Scene modeling code data
= = =

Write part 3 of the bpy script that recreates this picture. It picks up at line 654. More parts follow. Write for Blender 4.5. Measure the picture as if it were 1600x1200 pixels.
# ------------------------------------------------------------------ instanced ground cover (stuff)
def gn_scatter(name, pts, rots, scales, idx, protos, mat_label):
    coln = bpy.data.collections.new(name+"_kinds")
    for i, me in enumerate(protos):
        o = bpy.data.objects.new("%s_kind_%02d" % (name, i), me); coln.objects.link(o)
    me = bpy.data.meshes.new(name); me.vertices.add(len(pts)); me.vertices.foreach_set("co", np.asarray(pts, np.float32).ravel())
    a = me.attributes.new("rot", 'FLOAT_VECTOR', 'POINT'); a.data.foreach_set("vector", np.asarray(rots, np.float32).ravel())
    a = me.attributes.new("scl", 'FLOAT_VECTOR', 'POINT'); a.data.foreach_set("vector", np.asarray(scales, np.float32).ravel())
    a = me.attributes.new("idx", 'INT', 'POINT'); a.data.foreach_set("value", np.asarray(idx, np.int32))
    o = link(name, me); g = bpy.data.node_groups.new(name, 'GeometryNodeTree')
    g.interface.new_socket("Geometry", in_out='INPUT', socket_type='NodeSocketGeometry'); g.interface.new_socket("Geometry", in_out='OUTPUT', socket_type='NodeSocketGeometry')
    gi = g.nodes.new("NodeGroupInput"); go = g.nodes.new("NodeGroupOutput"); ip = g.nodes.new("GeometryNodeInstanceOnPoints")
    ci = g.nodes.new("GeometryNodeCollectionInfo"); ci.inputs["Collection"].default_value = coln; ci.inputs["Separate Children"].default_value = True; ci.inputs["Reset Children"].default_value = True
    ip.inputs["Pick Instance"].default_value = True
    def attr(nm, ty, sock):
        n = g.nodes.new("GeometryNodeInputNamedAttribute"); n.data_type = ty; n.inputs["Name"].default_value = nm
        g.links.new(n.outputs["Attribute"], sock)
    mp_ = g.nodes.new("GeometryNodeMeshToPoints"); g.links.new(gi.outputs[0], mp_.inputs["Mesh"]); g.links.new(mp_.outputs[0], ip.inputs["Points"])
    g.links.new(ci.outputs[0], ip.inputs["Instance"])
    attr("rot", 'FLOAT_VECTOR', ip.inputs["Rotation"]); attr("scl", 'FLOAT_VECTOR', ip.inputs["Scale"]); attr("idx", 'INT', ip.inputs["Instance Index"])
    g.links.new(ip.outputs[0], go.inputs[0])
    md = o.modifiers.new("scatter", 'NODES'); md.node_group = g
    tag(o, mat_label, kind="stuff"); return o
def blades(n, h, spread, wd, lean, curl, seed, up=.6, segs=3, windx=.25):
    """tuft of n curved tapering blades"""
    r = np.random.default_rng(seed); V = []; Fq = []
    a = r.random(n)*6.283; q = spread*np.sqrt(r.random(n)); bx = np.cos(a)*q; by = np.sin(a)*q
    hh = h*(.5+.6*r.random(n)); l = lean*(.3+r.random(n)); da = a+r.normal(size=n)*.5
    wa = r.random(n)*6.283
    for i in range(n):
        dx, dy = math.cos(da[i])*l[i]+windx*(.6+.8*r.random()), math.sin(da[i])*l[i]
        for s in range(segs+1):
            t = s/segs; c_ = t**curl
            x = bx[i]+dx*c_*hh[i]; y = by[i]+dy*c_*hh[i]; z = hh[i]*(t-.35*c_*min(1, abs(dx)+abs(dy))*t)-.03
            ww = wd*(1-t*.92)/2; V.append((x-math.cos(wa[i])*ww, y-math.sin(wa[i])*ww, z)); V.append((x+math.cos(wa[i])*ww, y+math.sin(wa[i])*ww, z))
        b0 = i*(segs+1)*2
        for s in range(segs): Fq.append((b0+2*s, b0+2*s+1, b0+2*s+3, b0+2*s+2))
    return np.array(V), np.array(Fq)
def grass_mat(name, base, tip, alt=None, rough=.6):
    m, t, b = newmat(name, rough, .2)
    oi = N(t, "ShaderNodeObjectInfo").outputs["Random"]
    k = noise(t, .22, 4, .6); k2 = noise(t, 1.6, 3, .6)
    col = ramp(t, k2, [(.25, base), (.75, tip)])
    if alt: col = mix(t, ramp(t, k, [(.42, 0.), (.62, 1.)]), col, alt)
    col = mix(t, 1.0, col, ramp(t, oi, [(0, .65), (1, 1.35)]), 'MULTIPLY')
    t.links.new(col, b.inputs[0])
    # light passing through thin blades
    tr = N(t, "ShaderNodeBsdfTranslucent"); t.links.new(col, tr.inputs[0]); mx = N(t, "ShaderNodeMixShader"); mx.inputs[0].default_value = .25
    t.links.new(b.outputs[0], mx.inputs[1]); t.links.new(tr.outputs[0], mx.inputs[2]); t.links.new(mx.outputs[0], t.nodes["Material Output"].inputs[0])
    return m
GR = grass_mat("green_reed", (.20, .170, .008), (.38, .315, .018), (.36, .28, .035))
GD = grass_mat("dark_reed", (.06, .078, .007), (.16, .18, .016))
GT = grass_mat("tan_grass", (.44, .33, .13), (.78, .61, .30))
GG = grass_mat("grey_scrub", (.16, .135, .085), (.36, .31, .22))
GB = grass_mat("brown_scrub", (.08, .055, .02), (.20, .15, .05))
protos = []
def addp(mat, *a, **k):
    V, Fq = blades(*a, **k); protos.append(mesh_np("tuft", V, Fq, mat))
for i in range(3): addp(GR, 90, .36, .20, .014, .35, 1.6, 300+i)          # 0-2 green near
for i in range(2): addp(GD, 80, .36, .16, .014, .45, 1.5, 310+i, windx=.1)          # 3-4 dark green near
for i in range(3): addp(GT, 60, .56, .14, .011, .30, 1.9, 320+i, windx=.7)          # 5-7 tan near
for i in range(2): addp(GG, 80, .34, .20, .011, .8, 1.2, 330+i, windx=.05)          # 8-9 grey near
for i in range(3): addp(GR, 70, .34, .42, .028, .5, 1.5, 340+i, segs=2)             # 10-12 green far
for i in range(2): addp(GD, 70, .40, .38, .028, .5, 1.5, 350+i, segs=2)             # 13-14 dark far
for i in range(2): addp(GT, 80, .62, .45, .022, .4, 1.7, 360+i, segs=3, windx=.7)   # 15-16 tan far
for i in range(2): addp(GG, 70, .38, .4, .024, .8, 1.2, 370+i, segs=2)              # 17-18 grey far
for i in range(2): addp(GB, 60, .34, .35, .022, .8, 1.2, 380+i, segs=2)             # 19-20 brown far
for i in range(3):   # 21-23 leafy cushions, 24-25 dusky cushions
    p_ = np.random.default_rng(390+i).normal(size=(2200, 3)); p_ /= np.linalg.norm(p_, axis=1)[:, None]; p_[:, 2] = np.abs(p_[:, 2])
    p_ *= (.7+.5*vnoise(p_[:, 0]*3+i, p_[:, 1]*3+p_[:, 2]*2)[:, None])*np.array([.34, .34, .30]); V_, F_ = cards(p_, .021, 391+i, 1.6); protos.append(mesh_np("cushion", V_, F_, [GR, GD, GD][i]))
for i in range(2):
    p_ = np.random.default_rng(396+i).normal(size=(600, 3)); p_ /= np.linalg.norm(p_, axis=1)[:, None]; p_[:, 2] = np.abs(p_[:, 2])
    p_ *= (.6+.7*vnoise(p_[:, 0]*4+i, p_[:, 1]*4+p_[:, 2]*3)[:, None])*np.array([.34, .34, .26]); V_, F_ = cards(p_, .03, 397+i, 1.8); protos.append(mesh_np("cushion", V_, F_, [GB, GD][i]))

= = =

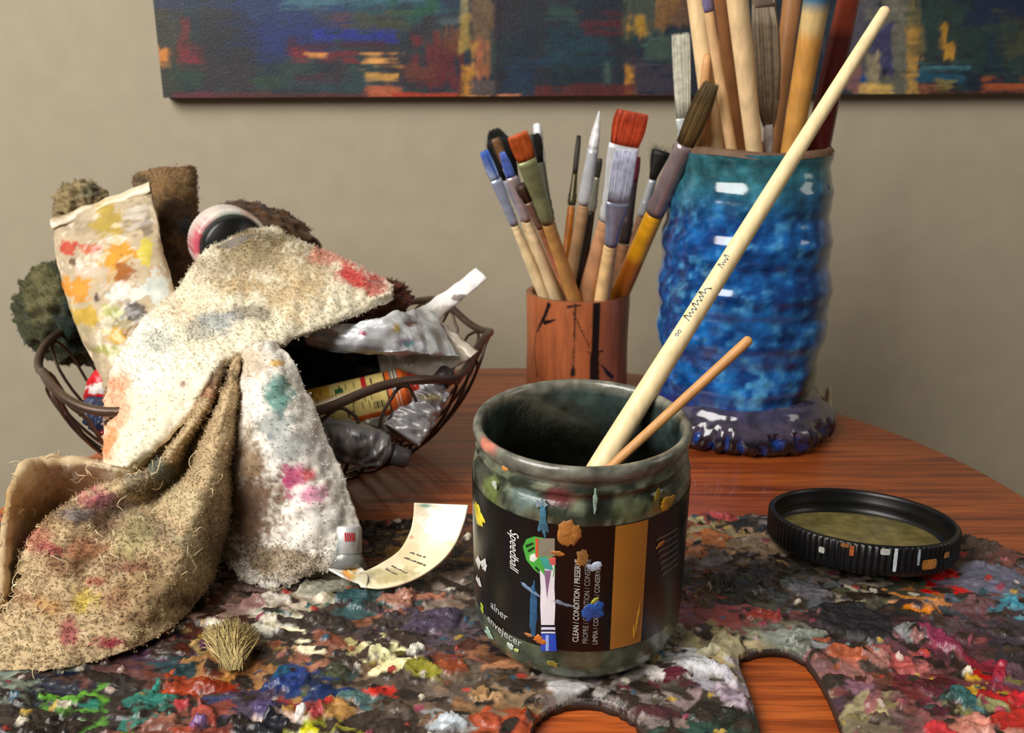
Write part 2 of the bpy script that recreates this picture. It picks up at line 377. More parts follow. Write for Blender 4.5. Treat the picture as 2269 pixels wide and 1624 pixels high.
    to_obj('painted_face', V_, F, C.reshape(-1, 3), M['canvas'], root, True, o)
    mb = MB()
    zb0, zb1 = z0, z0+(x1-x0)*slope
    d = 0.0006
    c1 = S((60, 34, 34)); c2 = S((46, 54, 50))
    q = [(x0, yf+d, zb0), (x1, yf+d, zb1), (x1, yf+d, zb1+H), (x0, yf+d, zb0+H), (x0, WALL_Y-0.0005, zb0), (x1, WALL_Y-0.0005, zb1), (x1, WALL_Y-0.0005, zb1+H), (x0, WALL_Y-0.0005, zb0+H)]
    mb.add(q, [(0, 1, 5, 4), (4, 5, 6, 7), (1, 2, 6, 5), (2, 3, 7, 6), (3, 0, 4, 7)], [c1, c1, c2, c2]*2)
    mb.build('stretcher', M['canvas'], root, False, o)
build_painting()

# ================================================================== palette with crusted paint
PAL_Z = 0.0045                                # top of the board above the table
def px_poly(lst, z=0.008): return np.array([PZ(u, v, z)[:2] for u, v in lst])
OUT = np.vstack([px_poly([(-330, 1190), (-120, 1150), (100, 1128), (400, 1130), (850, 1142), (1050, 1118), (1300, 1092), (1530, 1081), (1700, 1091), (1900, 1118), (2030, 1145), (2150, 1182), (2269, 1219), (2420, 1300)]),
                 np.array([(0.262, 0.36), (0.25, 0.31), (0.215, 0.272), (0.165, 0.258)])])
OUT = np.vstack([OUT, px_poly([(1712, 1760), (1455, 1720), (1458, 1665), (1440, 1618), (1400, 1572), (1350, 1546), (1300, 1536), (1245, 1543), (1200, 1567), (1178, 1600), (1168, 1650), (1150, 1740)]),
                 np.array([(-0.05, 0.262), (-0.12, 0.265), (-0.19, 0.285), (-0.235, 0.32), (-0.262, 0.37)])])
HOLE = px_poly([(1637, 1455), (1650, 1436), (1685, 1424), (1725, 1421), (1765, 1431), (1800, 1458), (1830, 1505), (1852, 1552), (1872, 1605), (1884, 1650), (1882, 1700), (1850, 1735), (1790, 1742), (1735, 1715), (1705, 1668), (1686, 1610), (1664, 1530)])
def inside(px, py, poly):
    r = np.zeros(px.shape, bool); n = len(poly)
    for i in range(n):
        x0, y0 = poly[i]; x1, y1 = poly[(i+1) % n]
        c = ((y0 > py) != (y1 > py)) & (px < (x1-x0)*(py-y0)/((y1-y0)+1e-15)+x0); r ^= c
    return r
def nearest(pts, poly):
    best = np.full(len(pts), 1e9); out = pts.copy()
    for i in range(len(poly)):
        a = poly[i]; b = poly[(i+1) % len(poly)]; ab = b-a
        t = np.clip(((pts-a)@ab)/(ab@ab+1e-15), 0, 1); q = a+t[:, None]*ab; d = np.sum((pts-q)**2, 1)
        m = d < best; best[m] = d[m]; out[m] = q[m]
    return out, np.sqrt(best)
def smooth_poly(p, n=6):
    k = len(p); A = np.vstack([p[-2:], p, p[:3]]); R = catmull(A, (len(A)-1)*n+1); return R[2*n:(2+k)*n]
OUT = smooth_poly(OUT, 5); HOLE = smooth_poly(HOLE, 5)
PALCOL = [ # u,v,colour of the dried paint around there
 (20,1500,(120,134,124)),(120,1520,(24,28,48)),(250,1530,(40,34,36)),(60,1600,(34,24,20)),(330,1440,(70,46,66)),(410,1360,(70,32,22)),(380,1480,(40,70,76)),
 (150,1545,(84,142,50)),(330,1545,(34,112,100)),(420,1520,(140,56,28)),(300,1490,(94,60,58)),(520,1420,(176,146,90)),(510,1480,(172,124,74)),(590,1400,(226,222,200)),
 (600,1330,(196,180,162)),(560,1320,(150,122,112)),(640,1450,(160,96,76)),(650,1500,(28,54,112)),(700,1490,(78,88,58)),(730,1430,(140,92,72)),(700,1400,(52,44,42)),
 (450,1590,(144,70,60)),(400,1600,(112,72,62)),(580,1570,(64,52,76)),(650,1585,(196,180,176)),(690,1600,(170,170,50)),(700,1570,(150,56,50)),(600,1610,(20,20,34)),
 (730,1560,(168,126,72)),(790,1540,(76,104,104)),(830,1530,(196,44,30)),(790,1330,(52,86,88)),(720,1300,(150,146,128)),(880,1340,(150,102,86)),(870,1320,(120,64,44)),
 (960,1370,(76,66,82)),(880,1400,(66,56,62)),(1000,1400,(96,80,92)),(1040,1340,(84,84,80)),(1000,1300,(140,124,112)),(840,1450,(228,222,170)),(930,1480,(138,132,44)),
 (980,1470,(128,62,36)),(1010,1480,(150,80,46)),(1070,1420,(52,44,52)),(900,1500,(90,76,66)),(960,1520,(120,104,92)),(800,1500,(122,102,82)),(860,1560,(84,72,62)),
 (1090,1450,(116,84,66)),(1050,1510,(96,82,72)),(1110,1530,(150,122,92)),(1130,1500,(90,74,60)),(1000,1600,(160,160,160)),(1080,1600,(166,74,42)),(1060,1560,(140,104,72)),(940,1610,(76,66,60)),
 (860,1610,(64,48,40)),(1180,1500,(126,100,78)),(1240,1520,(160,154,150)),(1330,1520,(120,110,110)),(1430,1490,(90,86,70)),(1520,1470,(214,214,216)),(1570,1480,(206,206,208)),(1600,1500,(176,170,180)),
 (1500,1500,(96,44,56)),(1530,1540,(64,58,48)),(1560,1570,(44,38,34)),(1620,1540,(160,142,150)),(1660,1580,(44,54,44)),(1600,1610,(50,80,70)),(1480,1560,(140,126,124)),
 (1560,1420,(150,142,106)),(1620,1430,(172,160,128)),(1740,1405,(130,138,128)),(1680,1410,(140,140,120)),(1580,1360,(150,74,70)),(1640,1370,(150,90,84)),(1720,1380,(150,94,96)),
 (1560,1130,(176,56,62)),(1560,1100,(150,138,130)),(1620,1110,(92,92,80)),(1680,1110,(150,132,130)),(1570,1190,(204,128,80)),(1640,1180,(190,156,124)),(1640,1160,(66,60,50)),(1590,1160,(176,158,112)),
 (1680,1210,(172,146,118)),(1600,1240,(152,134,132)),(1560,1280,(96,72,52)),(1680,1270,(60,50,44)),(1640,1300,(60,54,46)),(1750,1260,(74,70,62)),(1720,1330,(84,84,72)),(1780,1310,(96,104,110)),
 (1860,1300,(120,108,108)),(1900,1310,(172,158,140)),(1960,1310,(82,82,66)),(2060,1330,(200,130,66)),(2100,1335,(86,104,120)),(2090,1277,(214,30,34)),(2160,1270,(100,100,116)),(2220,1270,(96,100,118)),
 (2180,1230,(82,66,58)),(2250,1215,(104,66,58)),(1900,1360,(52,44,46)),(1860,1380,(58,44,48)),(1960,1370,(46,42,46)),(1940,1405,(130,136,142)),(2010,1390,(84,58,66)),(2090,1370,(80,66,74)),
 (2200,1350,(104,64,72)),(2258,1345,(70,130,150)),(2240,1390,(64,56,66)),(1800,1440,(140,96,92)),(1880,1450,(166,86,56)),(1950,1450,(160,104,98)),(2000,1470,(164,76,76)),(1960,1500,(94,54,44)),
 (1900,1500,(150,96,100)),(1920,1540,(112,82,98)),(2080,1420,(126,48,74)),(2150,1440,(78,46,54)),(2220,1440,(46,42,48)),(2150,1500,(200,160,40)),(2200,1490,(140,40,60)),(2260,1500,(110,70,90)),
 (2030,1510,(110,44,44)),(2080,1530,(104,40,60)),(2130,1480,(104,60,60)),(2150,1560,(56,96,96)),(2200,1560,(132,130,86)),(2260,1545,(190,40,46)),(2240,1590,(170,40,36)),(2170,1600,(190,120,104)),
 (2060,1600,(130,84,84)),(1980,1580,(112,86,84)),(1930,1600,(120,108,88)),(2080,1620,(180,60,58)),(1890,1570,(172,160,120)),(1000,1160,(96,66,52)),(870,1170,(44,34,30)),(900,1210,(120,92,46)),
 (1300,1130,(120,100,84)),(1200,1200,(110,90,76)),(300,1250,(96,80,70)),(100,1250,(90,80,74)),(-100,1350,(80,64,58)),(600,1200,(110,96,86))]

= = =

◆ **AIM**: Nothing but the lines from the one with "Write part 2" through the one with "build_painting()" should be repeated, and each exactly.

◆ **WRITTEN SOLUTION**:
Write part 2 of the bpy script that recreates this picture. It picks up at line 377. More parts follow. Write for Blender 4.5. Treat the picture as 2269 pixels wide and 1624 pixels high.
    to_obj('painted_face', V_, F, C.reshape(-1, 3), M['canvas'], root, True, o)
    mb = MB()
    zb0, zb1 = z0, z0+(x1-x0)*slope
    d = 0.0006
    c1 = S((60, 34, 34)); c2 = S((46, 54, 50))
    q = [(x0, yf+d, zb0), (x1, yf+d, zb1), (x1, yf+d, zb1+H), (x0, yf+d, zb0+H), (x0, WALL_Y-0.0005, zb0), (x1, WALL_Y-0.0005, zb1), (x1, WALL_Y-0.0005, zb1+H), (x0, WALL_Y-0.0005, zb0+H)]
    mb.add(q, [(0, 1, 5, 4), (4, 5, 6, 7), (1, 2, 6, 5), (2, 3, 7, 6), (3, 0, 4, 7)], [c1, c1, c2, c2]*2)
    mb.build('stretcher', M['canvas'], root, False, o)
build_painting()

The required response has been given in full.